[Start GIVEN DATA]

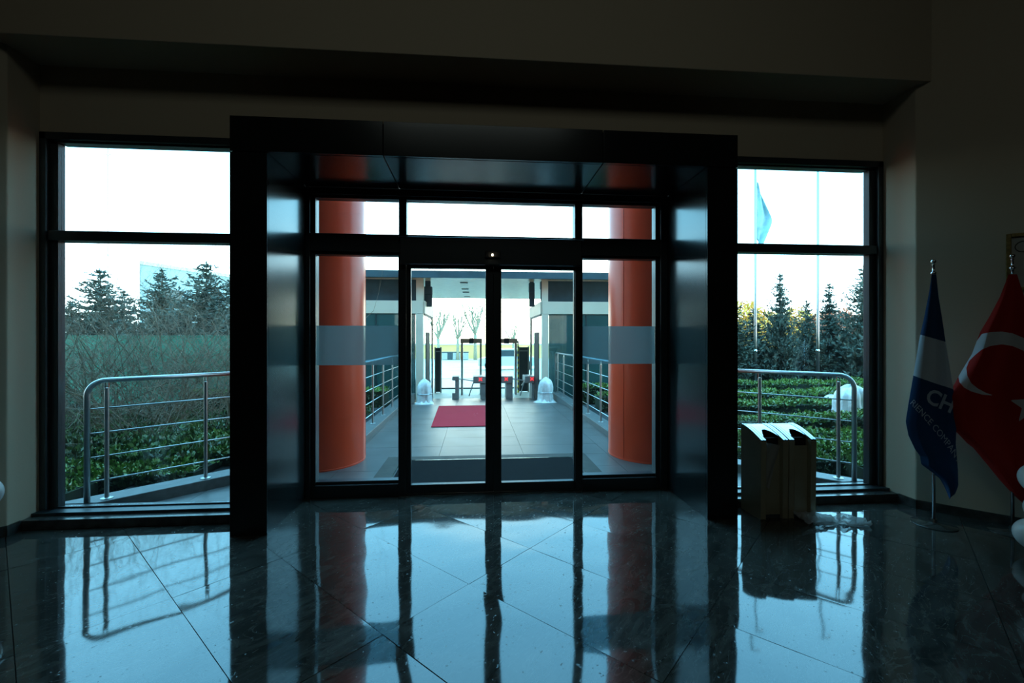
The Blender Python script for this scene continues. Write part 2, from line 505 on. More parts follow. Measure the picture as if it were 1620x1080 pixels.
# local tile axes: x along (1,1)/sqrt2 (u), y along (1,-1)/sqrt2 ... use (-1,1) for a right-handed frame
for iu in range(-9, 11):
    for iv in range(-7, 8):
        u = U0 + iu * TW; v = V0 + iv * TL      # u=(X+Y)c, v=(X-Y)c ; y local = -v
        def uvxy(uu, vv): return ((uu + vv) * c45, (uu - vv) * c45)
        cs = [uvxy(u + a * TW, v + b_ * TL) for a in (0, 1) for b_ in (0, 1)]
        cx = sum(p[0] for p in cs) / 4; cy = sum(p[1] for p in cs) / 4
        ymin = min(p[1] for p in cs); ymax = max(p[1] for p in cs)
        if ymin > 4.7 or ymax < 0.3: continue
        if abs(cx) > 7.6: continue
        if cx - cy > 9.2 or False: continue
        if cx + cy > YR + XR + 0.1 or cy - cx > YL - XL + 0.1: continue
        # origin at (u, v+TL) with local x=(1,1)/√2 and local y=(-1,1)/√2
        ox, oy = uvxy(u, v + TL)
        seed = random.randint(0, 6)
        if ymax < 4.30:
            o = pobj('tile', tiles[seed], floor, (ox, oy, 0), R(45))
        else:
            Mi = (Matrix.Translation((ox, oy, 0)) @ Matrix.Rotation(R(45), 4, 'Z')).inverted()
            R3 = Mi.to_3x3()
            P = lambda x, y: Mi @ Vector((x, y, 0))
            Dn = lambda x, y: R3 @ Vector((x, y, 0))
            A = [(P(0, 4.20), Dn(0, 1))]
            B = [(P(0, 4.20), Dn(0, -1)), (P(0, 4.745), Dn(0, 1)), (P(IX0 - .01, 0), Dn(-1, 0)), (P(IX1 + .01, 0), Dn(1, 0))]
            me = tile_mesh(seed, clips=[A, B])
            if me is None: continue
            o = pobj('tile', me, floor, (ox, oy, 0), R(45))
        o.rotation_euler.x = R(random.uniform(-.07, .07)); o.rotation_euler.y = R(random.uniform(-.07, .07))

# ================================================================== WINDOWS
def frame_obj(name, parent, boxes, m='alu', bev=0.004):
    b_ = MB()
    for q in boxes: b_.box(*q)
    return b_.build(name, M[m], parent, bevel=bev)
def big_window(name, x0, x1, postx, side, label):
    w = tag(thing(name, ((x0 + x1) / 2, YW, 0)), label, kind='structure')
    # side post with a rebated step, head, transom, bottom rail
    if side < 0:
        frame_obj('frame', w, [(x0, x0 + .055, YW - .01, 4.44, .08, 3.52)])
        frame_obj('frame', w, [(x0 + .055, x0 + .12, YW + .035, 4.44, .08, 3.46)])
    else:
        frame_obj('frame', w, [(x1 - .055, x1, YW - .01, 4.44, .08, 3.52)])
        frame_obj('frame', w, [(x1 - .12, x1 - .055, YW + .035, 4.44, .08, 3.46)])
    i0 = x0 + (.12 if side < 0 else 0); i1 = x1 - (.12 if side > 0 else 0)
    frame_obj('head_rail', w, [(x0, x1, YW - .01, 4.46, 3.455, 3.52), (i0, i1, YW + .03, 4.46, 3.44, 3.456)])
    frame_obj('transom', w, [(i0 - .06, i1 + (.06 if side > 0 else 0), YW + .005, 4.46, 2.545, 2.635)])
    frame_obj('bottom_rail', w, [(x0, x1, 4.25, 4.46, .078, .105), (i0, i1, YW + .03, 4.38, .1, .118)])
    for z0, z1 in ((.112, 2.545), (2.635, 3.445)):
        p = MB().box(i0, i1, 4.398, 4.404, z0, z1).build('pane', M['glass'], w)
    b_ = MB().box(x0, x1, 4.15, 4.34, 0.0, .08)
    b_.build('window_sill', M['stone'], w, bevel=0.004)
    # outside plinth under the glazing
    MB().box(x0, x1, 4.34, 4.47, -.2, .078).build('outer_plinth', M['kerb'], w)
    return w
big_window('window_1', XL, JX0 + .02, 0, -1, 'tall left window split by a dark transom')
big_window('window_2', JX1 - .02, XR, 0, 1, 'tall right window split by a dark transom')

# ================================================================== PORTAL (black box surround)
port = tag(thing('trim_1', (0.18, YP, 0)), 'glossy black box surround projecting around the entrance doors', kind='structure')
g = 0.004
for (x0, x1) in ((JX0, IX0), (IX1, JX1)):
    MB().box(x0, x1, YP, YP + .03, .0, 3.215).build('cladding_panel', M['clad'], port, bevel=.002)
    MB().box(x0 + .006, x1 - .006, YP + .03, 4.86, .0, 3.5).build('jamb_core', M['clad'], port)
xs = [JX0, -.793, 1.139, JX1]
for i in range(3):
    MB().box(xs[i] + (g if i else 0), xs[i + 1] - (g if i < 2 else 0), YP, YP + .03, 3.225, 3.52).build('cladding_panel', M['clad'], port, bevel=.002)
    x0 = max(xs[i], IX0); x1 = min(xs[i + 1], IX1)
    MB().box(x0 + g, x1 - g, YP + .032, YD, 3.222, 3.245).build('soffit_panel', M['clad'], port, bevel=.002)
MB().box(JX0 + .01, JX1 - .01, YP + .03, 4.86, 3.25, 3.51).build('head_core', M['rubber'], port)
for (x0, x1) in ((IX0 - .004, IX0), (IX1, IX1 + .004)):
    MB().box(x0, x1, YP + .032, YD, .0, 3.215).build('reveal_panel', M['clad'], port)

# ================================================================== DOOR SCREEN
scr = tag(thing('window_3', (0.18, YD, 0)), 'dark framed glazed screen around the sliding doors', kind='structure')
GY = 4.78
F_ = lambda n, *q: frame_obj(n, scr, list(q))
F_('frame', (IX0, -1.705, YD, 4.86, 0, 3.222), (-1.705, -1.66, YD + .035, 4.86, 0, 3.222))
F_('frame', (2.03, IX1, YD, 4.86, 0, 3.222), (1.985, 2.03, YD + .035, 4.86, 0, 3.222))
F_('head_rail', (-1.70, 2.03, YD, 4.86, 3.15, 3.222), (-1.70, 2.03, YD + .03, 4.86, 3.12, 3.151))
F_('mullion', (-.806, -.724, YD + .01, 4.86, 2.74, 3.13))
F_('mullion', (1.075, 1.158, YD + .01, 4.86, 2.74, 3.13))
F_('transom', (-1.70, 2.03, YD - .0, 4.86, 2.56, 2.745), (-1.70, 2.03, YD + .03, 4.86, 2.53, 2.561))
F_('mullion', (-.81, -.73, YD + .01, 4.86, 0, 2.54))
F_('mullion', (1.08, 1.16, YD + .01, 4.86, 0, 2.54))
for x0, x1 in ((-1.66, -.81), (1.16, 1.985)):
    F_('bottom_rail', (x0, x1, YD + .005, 4.86, 0, .13), (x0, x1, YD + .04, 4.86, .13, .160))
    MB().box(x0, x1, GY - .003, GY + .003, .16, 2.53).build('pane', M['glass'], scr)
    MB().box(x0 + .002, x1 - .002, GY - .008, GY - .0045, 1.375, 1.79).build('frosted_band', M['film'], scr)
    MB().box(x0, x1, GY - .003, GY + .003, 2.745, 3.12).build('pane', M['glass'], scr)
MB().box(-.724, 1.075, GY - .003, GY + .003, 2.745, 3.12).build('pane', M['glass'], scr)
F_('threshold', (IX0, IX1, YD + .02, 4.90, 0, .012))
MB().box(-.80, 1.15, YD - .012, YD + .0, .0, .006).build('threshold_strip', M['steel'], scr)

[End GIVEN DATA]

* WHAT TO DO
Without including any picture, repeat the data exactly.

* RESPONSE TO THE TASK
The Blender Python script for this scene continues. Write part 2, from line 505 on. More parts follow. Measure the picture as if it were 1620x1080 pixels.
# local tile axes: x along (1,1)/sqrt2 (u), y along (1,-1)/sqrt2 ... use (-1,1) for a right-handed frame
for iu in range(-9, 11):
    for iv in range(-7, 8):
        u = U0 + iu * TW; v = V0 + iv * TL      # u=(X+Y)c, v=(X-Y)c ; y local = -v
        def uvxy(uu, vv): return ((uu + vv) * c45, (uu - vv) * c45)
        cs = [uvxy(u + a * TW, v + b_ * TL) for a in (0, 1) for b_ in (0, 1)]
        cx = sum(p[0] for p in cs) / 4; cy = sum(p[1] for p in cs) / 4
        ymin = min(p[1] for p in cs); ymax = max(p[1] for p in cs)
        if ymin > 4.7 or ymax < 0.3: continue
        if abs(cx) > 7.6: continue
        if cx - cy > 9.2 or False: continue
        if cx + cy > YR + XR + 0.1 or cy - cx > YL - XL + 0.1: continue
        # origin at (u, v+TL) with local x=(1,1)/√2 and local y=(-1,1)/√2
        ox, oy = uvxy(u, v + TL)
        seed = random.randint(0, 6)
        if ymax < 4.30:
            o = pobj('tile', tiles[seed], floor, (ox, oy, 0), R(45))
        else:
            Mi = (Matrix.Translation((ox, oy, 0)) @ Matrix.Rotation(R(45), 4, 'Z')).inverted()
            R3 = Mi.to_3x3()
            P = lambda x, y: Mi @ Vector((x, y, 0))
            Dn = lambda x, y: R3 @ Vector((x, y, 0))
            A = [(P(0, 4.20), Dn(0, 1))]
            B = [(P(0, 4.20), Dn(0, -1)), (P(0, 4.745), Dn(0, 1)), (P(IX0 - .01, 0), Dn(-1, 0)), (P(IX1 + .01, 0), Dn(1, 0))]
            me = tile_mesh(seed, clips=[A, B])
            if me is None: continue
            o = pobj('tile', me, floor, (ox, oy, 0), R(45))
        o.rotation_euler.x = R(random.uniform(-.07, .07)); o.rotation_euler.y = R(random.uniform(-.07, .07))

# ================================================================== WINDOWS
def frame_obj(name, parent, boxes, m='alu', bev=0.004):
    b_ = MB()
    for q in boxes: b_.box(*q)
    return b_.build(name, M[m], parent, bevel=bev)
def big_window(name, x0, x1, postx, side, label):
    w = tag(thing(name, ((x0 + x1) / 2, YW, 0)), label, kind='structure')
    # side post with a rebated step, head, transom, bottom rail
    if side < 0:
        frame_obj('frame', w, [(x0, x0 + .055, YW - .01, 4.44, .08, 3.52)])
        frame_obj('frame', w, [(x0 + .055, x0 + .12, YW + .035, 4.44, .08, 3.46)])
    else:
        frame_obj('frame', w, [(x1 - .055, x1, YW - .01, 4.44, .08, 3.52)])
        frame_obj('frame', w, [(x1 - .12, x1 - .055, YW + .035, 4.44, .08, 3.46)])
    i0 = x0 + (.12 if side < 0 else 0); i1 = x1 - (.12 if side > 0 else 0)
    frame_obj('head_rail', w, [(x0, x1, YW - .01, 4.46, 3.455, 3.52), (i0, i1, YW + .03, 4.46, 3.44, 3.456)])
    frame_obj('transom', w, [(i0 - .06, i1 + (.06 if side > 0 else 0), YW + .005, 4.46, 2.545, 2.635)])
    frame_obj('bottom_rail', w, [(x0, x1, 4.25, 4.46, .078, .105), (i0, i1, YW + .03, 4.38, .1, .118)])
    for z0, z1 in ((.112, 2.545), (2.635, 3.445)):
        p = MB().box(i0, i1, 4.398, 4.404, z0, z1).build('pane', M['glass'], w)
    b_ = MB().box(x0, x1, 4.15, 4.34, 0.0, .08)
    b_.build('window_sill', M['stone'], w, bevel=0.004)
    # outside plinth under the glazing
    MB().box(x0, x1, 4.34, 4.47, -.2, .078).build('outer_plinth', M['kerb'], w)
    return w
big_window('window_1', XL, JX0 + .02, 0, -1, 'tall left window split by a dark transom')
big_window('window_2', JX1 - .02, XR, 0, 1, 'tall right window split by a dark transom')

# ================================================================== PORTAL (black box surround)
port = tag(thing('trim_1', (0.18, YP, 0)), 'glossy black box surround projecting around the entrance doors', kind='structure')
g = 0.004
for (x0, x1) in ((JX0, IX0), (IX1, JX1)):
    MB().box(x0, x1, YP, YP + .03, .0, 3.215).build('cladding_panel', M['clad'], port, bevel=.002)
    MB().box(x0 + .006, x1 - .006, YP + .03, 4.86, .0, 3.5).build('jamb_core', M['clad'], port)
xs = [JX0, -.793, 1.139, JX1]
for i in range(3):
    MB().box(xs[i] + (g if i else 0), xs[i + 1] - (g if i < 2 else 0), YP, YP + .03, 3.225, 3.52).build('cladding_panel', M['clad'], port, bevel=.002)
    x0 = max(xs[i], IX0); x1 = min(xs[i + 1], IX1)
    MB().box(x0 + g, x1 - g, YP + .032, YD, 3.222, 3.245).build('soffit_panel', M['clad'], port, bevel=.002)
MB().box(JX0 + .01, JX1 - .01, YP + .03, 4.86, 3.25, 3.51).build('head_core', M['rubber'], port)
for (x0, x1) in ((IX0 - .004, IX0), (IX1, IX1 + .004)):
    MB().box(x0, x1, YP + .032, YD, .0, 3.215).build('reveal_panel', M['clad'], port)

# ================================================================== DOOR SCREEN
scr = tag(thing('window_3', (0.18, YD, 0)), 'dark framed glazed screen around the sliding doors', kind='structure')
GY = 4.78
F_ = lambda n, *q: frame_obj(n, scr, list(q))
F_('frame', (IX0, -1.705, YD, 4.86, 0, 3.222), (-1.705, -1.66, YD + .035, 4.86, 0, 3.222))
F_('frame', (2.03, IX1, YD, 4.86, 0, 3.222), (1.985, 2.03, YD + .035, 4.86, 0, 3.222))
F_('head_rail', (-1.70, 2.03, YD, 4.86, 3.15, 3.222), (-1.70, 2.03, YD + .03, 4.86, 3.12, 3.151))
F_('mullion', (-.806, -.724, YD + .01, 4.86, 2.74, 3.13))
F_('mullion', (1.075, 1.158, YD + .01, 4.86, 2.74, 3.13))
F_('transom', (-1.70, 2.03, YD - .0, 4.86, 2.56, 2.745), (-1.70, 2.03, YD + .03, 4.86, 2.53, 2.561))
F_('mullion', (-.81, -.73, YD + .01, 4.86, 0, 2.54))
F_('mullion', (1.08, 1.16, YD + .01, 4.86, 0, 2.54))
for x0, x1 in ((-1.66, -.81), (1.16, 1.985)):
    F_('bottom_rail', (x0, x1, YD + .005, 4.86, 0, .13), (x0, x1, YD + .04, 4.86, .13, .160))
    MB().box(x0, x1, GY - .003, GY + .003, .16, 2.53).build('pane', M['glass'], scr)
    MB().box(x0 + .002, x1 - .002, GY - .008, GY - .0045, 1.375, 1.79).build('frosted_band', M['film'], scr)
    MB().box(x0, x1, GY - .003, GY + .003, 2.745, 3.12).build('pane', M['glass'], scr)
MB().box(-.724, 1.075, GY - .003, GY + .003, 2.745, 3.12).build('pane', M['glass'], scr)
F_('threshold', (IX0, IX1, YD + .02, 4.90, 0, .012))
MB().box(-.80, 1.15, YD - .012, YD + .0, .0, .006).build('threshold_strip', M['steel'], scr)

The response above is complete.